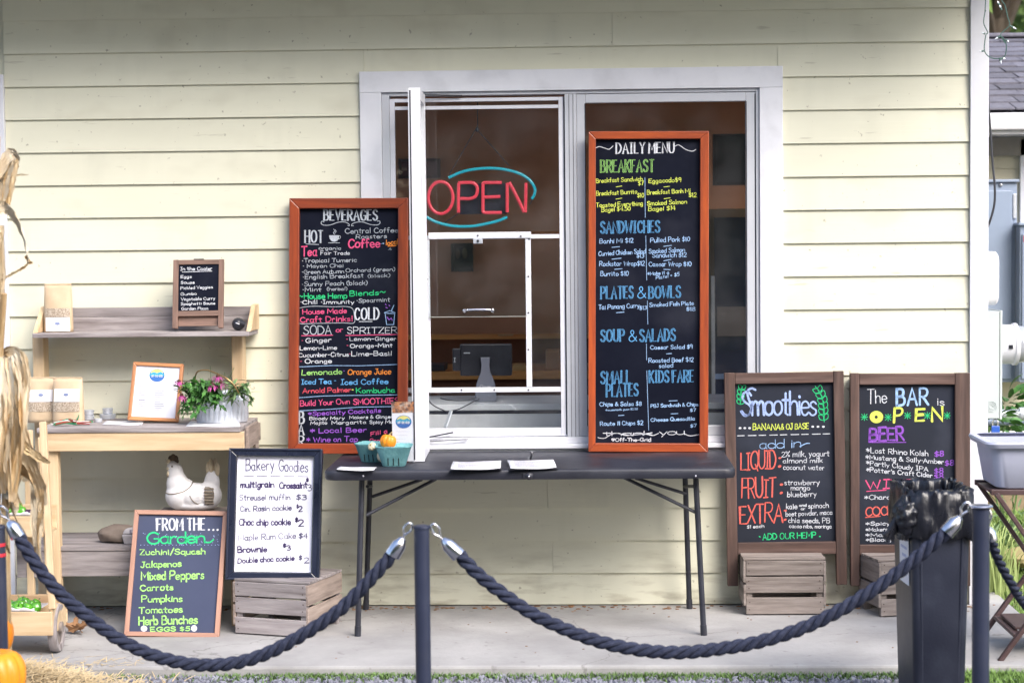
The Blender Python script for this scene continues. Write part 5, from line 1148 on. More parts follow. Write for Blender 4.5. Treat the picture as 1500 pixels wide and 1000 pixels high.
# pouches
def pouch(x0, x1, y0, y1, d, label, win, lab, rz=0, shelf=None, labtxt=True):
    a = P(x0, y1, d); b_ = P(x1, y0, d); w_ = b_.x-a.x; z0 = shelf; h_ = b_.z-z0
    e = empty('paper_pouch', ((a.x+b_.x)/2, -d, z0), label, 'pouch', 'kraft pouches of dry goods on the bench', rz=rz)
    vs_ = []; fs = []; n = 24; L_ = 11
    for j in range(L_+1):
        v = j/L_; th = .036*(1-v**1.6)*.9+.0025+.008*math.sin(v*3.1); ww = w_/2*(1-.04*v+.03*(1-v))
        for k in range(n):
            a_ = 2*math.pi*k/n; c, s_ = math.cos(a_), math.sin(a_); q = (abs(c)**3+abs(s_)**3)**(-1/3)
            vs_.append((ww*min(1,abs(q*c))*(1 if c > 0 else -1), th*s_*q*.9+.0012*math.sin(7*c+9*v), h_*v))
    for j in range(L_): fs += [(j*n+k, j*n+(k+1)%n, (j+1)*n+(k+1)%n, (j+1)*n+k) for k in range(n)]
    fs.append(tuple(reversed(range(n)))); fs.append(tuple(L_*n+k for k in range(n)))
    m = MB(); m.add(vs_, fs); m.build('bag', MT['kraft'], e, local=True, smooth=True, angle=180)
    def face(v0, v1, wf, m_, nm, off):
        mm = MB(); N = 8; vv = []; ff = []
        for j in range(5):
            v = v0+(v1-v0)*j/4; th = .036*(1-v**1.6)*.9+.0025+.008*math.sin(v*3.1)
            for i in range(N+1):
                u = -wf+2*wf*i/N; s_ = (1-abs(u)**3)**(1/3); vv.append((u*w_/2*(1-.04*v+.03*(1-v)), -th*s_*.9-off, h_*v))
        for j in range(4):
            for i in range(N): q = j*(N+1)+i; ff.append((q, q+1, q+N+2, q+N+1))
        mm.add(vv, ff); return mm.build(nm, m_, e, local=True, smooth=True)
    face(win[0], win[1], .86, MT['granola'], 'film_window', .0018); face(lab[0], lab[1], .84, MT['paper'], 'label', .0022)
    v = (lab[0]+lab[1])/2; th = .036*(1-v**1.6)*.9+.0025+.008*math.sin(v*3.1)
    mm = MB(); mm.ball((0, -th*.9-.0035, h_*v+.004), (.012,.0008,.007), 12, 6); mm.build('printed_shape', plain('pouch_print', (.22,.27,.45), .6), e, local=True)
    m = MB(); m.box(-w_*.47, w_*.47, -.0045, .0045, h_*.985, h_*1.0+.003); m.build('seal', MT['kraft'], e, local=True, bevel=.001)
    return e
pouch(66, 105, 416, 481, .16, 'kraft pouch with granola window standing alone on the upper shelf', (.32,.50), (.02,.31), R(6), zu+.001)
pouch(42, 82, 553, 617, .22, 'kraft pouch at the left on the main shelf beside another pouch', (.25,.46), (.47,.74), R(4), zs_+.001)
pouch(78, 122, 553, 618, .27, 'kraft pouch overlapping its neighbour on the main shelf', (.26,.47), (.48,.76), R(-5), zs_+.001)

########

What needs to be done: Reproduce every line exactly and omit all pictures.

Answer to this problem:
The Blender Python script for this scene continues. Write part 5, from line 1148 on. More parts follow. Write for Blender 4.5. Treat the picture as 1500 pixels wide and 1000 pixels high.
# pouches
def pouch(x0, x1, y0, y1, d, label, win, lab, rz=0, shelf=None, labtxt=True):
    a = P(x0, y1, d); b_ = P(x1, y0, d); w_ = b_.x-a.x; z0 = shelf; h_ = b_.z-z0
    e = empty('paper_pouch', ((a.x+b_.x)/2, -d, z0), label, 'pouch', 'kraft pouches of dry goods on the bench', rz=rz)
    vs_ = []; fs = []; n = 24; L_ = 11
    for j in range(L_+1):
        v = j/L_; th = .036*(1-v**1.6)*.9+.0025+.008*math.sin(v*3.1); ww = w_/2*(1-.04*v+.03*(1-v))
        for k in range(n):
            a_ = 2*math.pi*k/n; c, s_ = math.cos(a_), math.sin(a_); q = (abs(c)**3+abs(s_)**3)**(-1/3)
            vs_.append((ww*min(1,abs(q*c))*(1 if c > 0 else -1), th*s_*q*.9+.0012*math.sin(7*c+9*v), h_*v))
    for j in range(L_): fs += [(j*n+k, j*n+(k+1)%n, (j+1)*n+(k+1)%n, (j+1)*n+k) for k in range(n)]
    fs.append(tuple(reversed(range(n)))); fs.append(tuple(L_*n+k for k in range(n)))
    m = MB(); m.add(vs_, fs); m.build('bag', MT['kraft'], e, local=True, smooth=True, angle=180)
    def face(v0, v1, wf, m_, nm, off):
        mm = MB(); N = 8; vv = []; ff = []
        for j in range(5):
            v = v0+(v1-v0)*j/4; th = .036*(1-v**1.6)*.9+.0025+.008*math.sin(v*3.1)
            for i in range(N+1):
                u = -wf+2*wf*i/N; s_ = (1-abs(u)**3)**(1/3); vv.append((u*w_/2*(1-.04*v+.03*(1-v)), -th*s_*.9-off, h_*v))
        for j in range(4):
            for i in range(N): q = j*(N+1)+i; ff.append((q, q+1, q+N+2, q+N+1))
        mm.add(vv, ff); return mm.build(nm, m_, e, local=True, smooth=True)
    face(win[0], win[1], .86, MT['granola'], 'film_window', .0018); face(lab[0], lab[1], .84, MT['paper'], 'label', .0022)
    v = (lab[0]+lab[1])/2; th = .036*(1-v**1.6)*.9+.0025+.008*math.sin(v*3.1)
    mm = MB(); mm.ball((0, -th*.9-.0035, h_*v+.004), (.012,.0008,.007), 12, 6); mm.build('printed_shape', plain('pouch_print', (.22,.27,.45), .6), e, local=True)
    m = MB(); m.box(-w_*.47, w_*.47, -.0045, .0045, h_*.985, h_*1.0+.003); m.build('seal', MT['kraft'], e, local=True, bevel=.001)
    return e
pouch(66, 105, 416, 481, .16, 'kraft pouch with granola window standing alone on the upper shelf', (.32,.50), (.02,.31), R(6), zu+.001)
pouch(42, 82, 553, 617, .22, 'kraft pouch at the left on the main shelf beside another pouch', (.25,.46), (.47,.74), R(4), zs_+.001)
pouch(78, 122, 553, 618, .27, 'kraft pouch overlapping its neighbour on the main shelf', (.26,.47), (.48,.76), R(-5), zs_+.001)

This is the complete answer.